Illinois is facing many significant issues which can be solved, but these issues need to be addressed in a frank and honest manner – the prior games played by politicians must end.
The stakes are too high – $550 million is a lot of money and is causing important services and programs to get cut.
Irony
And the sad irony is that IL is surrounded by other states in the midwest (Indiana, Wisconsin, Ohio) that have reversed their course and are attaining fiscal health. All led by Republican governors.
IL sticks out like a sore thumb and continues to be led by Democrat leaders from Madigan to Quinn, etc.
And, according to the WSJ op ed "A Downgrade for Illinois", now has the dubious honor of having the worst credit rating of any state besides California; another Democrat led state and stronghold.
Time for a change Illinois.
Is Robyn Gabel a Genius?
If the report is true, State Representative Robyn Gabel has channeled market oriented economists. She has stated that the State of Illinois will have to grow its way out of its budget problems, the biggest being the $80 billion dollar public pension deficit. Gosh, why didn’t Gov. Quinn, House Speaker Madigan and Senate President Cullerton think of that? Why didn’t the Civic Federation and the Better Government Association? They are all apparently wasting a lot of time and effort trying to fashion legislation that will modify the current pension plans so that there will be something available for the workers who earned them. But not Gabel (D-Clueless). She’ll let the market do its thing.
Lou Lang (D-Casino) is older, shrewder and more skillful than Gabel. He claims that any resolution must be allowed by the State Constitution. Well, that is either a neutral statement (and an obvious one) or it’s another cover for doing nothing, but at least he did not pretend that Illinois can grow its way out of the problem. (And, while there is disagreement in the legal community, many lawyers think that a variety of reforms would pass Constitutional muster.)
The sad fact is that Illinois’s financial condition is worse than embarrassing. It is ugly. It is adversely affecting real people, as the pension mess is already crowding out funds needed for other programs.
Even before the summer drought made matters worse, Illinois had the lowest level of net assets in the country. It has been called a Sinkhole State. The taxpayer burden per citizen ranks 48th out of the 50 states. Just moments ago, Standard & Poors lowered Illinois’ credit rating again, specifically because of the State’s unfunded pension liabilities. Illinois is not likely to grow its way out of its financial hole anytime soon. Nor is the “temporary” income tax hike going to be temporary.

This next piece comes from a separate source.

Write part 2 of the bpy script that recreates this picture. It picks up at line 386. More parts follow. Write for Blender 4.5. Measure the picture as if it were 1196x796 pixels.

Gabel may think that she is doing public workers a service by taking the stand she has, but in fact she is being very short-sighted. The longer this problem festers, and the greater the total obligation becomes, the more the risk grows for the workers who increasingly will be relying on promises that angry taxpayers will not, indeed, cannot afford to keep. Is that fair? Maybe and maybe not. We could spend a lot of energy talking about who duped who and how we got here. But here we are, and pretending that we can simply grow out of the mess is as unrealistic (to put it charitably) as were the votes that enacted some of the now tenuous benefits.
Shame on the Democrats for nominating someone with such a poor sense of economics, and even less courage. And shame on the Republicans for not putting forward a serious opponent to her.
Gabel
Any event with Ms. Gabel should include these two questions first: Did she vote for Mike Madigan as Speaker? Will she do it again? She is a Madigan hack with no understanding of financial issues. She votes as directed by Madigan. Shame on all of us for electing her.